Il ne s’arrête toujours pas, même avec l’exquise prestation de son « Douleur et Gloire ». Pedro Almodóvar (Tout sur ma mère, Volver, La Piel que Habito, Julieta) ne se tortille donc pas comme Salvador Mallo et préfère concentrer son attention sur les mêmes thèmes familiaux qui l’habitent. Mais on aura beau revenir vers son cinéma, rien ne sera définitif avant de s’y être totalement imprégné. Loin du conformisme qui le répugne, il laisse une fois de plus son œuvre et ses interprètes exprimer sensibilité et sensualité. Au détour d’une plaie franquiste ouverte, le cinéaste cède volontiers la grande partie de son récit au portrait de la maternité, en nuançant les doutes et une culpabilité, imbibée d’une essence hitchcockienne, jusque dans la musique d’Alberto Iglesias.
Nous retrouvons de nouveau Penélope Cruz, dans la peau de Janis, une mère dont le destin se fige sur deux temporalités, d’abord celles de ses aïeux, puis celle qui la rapproche de sa voisine d’accouchement. La révélation Milena Smit campe alors une Ana adolescente, qui ne se satisfait pas pleinement de sa condition. Impériales dans leur partition, elles véhiculent ce sentiment affectif, qui suit le merveilleux événement, jusqu’à ce que le drame se déclare. Ce qui ne se fait pas d’ailleurs dans la plus grande subtilité, mais l’on pardonnera ces longueurs, dont le ressenti est un mélange de tensions, dues à des choix esthétiques convenus, mais toujours efficaces. Le cadre fascinera sans doute moins et c’est compréhensible. La fouille d’Almodóvar se situe davantage dans l’hors-champ et dans le silence de ses personnages, qui couvent une grande vulnérabilité.

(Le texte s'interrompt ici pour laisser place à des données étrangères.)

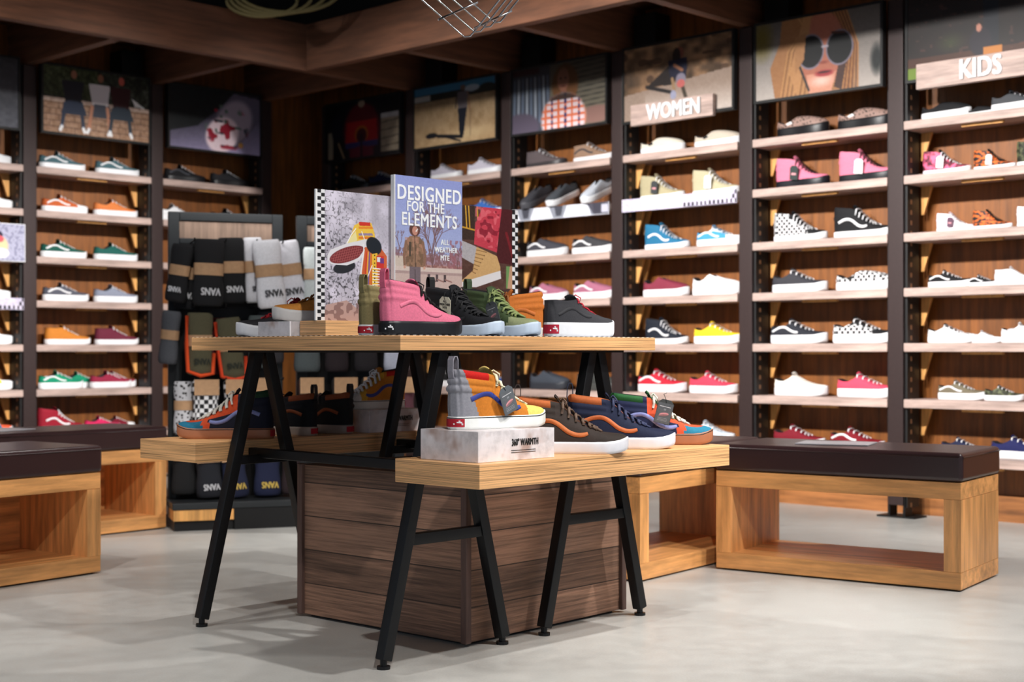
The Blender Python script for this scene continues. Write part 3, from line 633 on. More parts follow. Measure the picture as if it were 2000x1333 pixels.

Arturo (Israel Elejalde) est un père confus, tandis que Teresa (Aitana Sánchez-Gijón) est une mère dont le jeu blesse la volonté de sa fille. Mais comme nous avons là deux environnements sociaux qui s’enlacent, on cherche inévitablement le relai dans l’intimité de chaque individu, qui influe nécessairement sur l’autre. Et dans cet élan patrimonial, il convient de resituer la dette de la société espagnole vis-à-vis d’une génération qui attend l’hommage comme intérêt. Dommage que l’on ne développe pas assez le sujet, au lieu de la laisser clôturer l’intrigue, comme une sorte d’extension des traumatismes vécus par ces mères accidentées. Janis, qui s’investit à immortaliser l’instant à travers son objectif, est à l’image de ses œuvres, ponctuelles et qui appartiennent déjà au passé. Seul son nouveau-né lui procure la sensation d’avoir du contrôle sur l’avenir, un avenir qu’elle devra cependant apprécier avec parcimonie, pour ne pas oublier son initiative anthropologique.
Si « Madres Paralelas » ne flamboie pas à tous les niveaux, le film reste rigoureux dans son portrait, teinté d’une signature cinématographique qu’on reconnaît à Almodóvar. Mais comme chaque aventure impromptue, il existe des zones d’ombre qui inviteraient d’autres spectateurs à passer outre cette réflexion sur la transmission et la mémoire, simplement parce qu’elles nous apparaissent comme une surcouche épaisse. Peut-être que l’ensemble reste à mûrir en soi, mais dans l’esprit du réalisateur, c’est déjà une forme d’apaisement.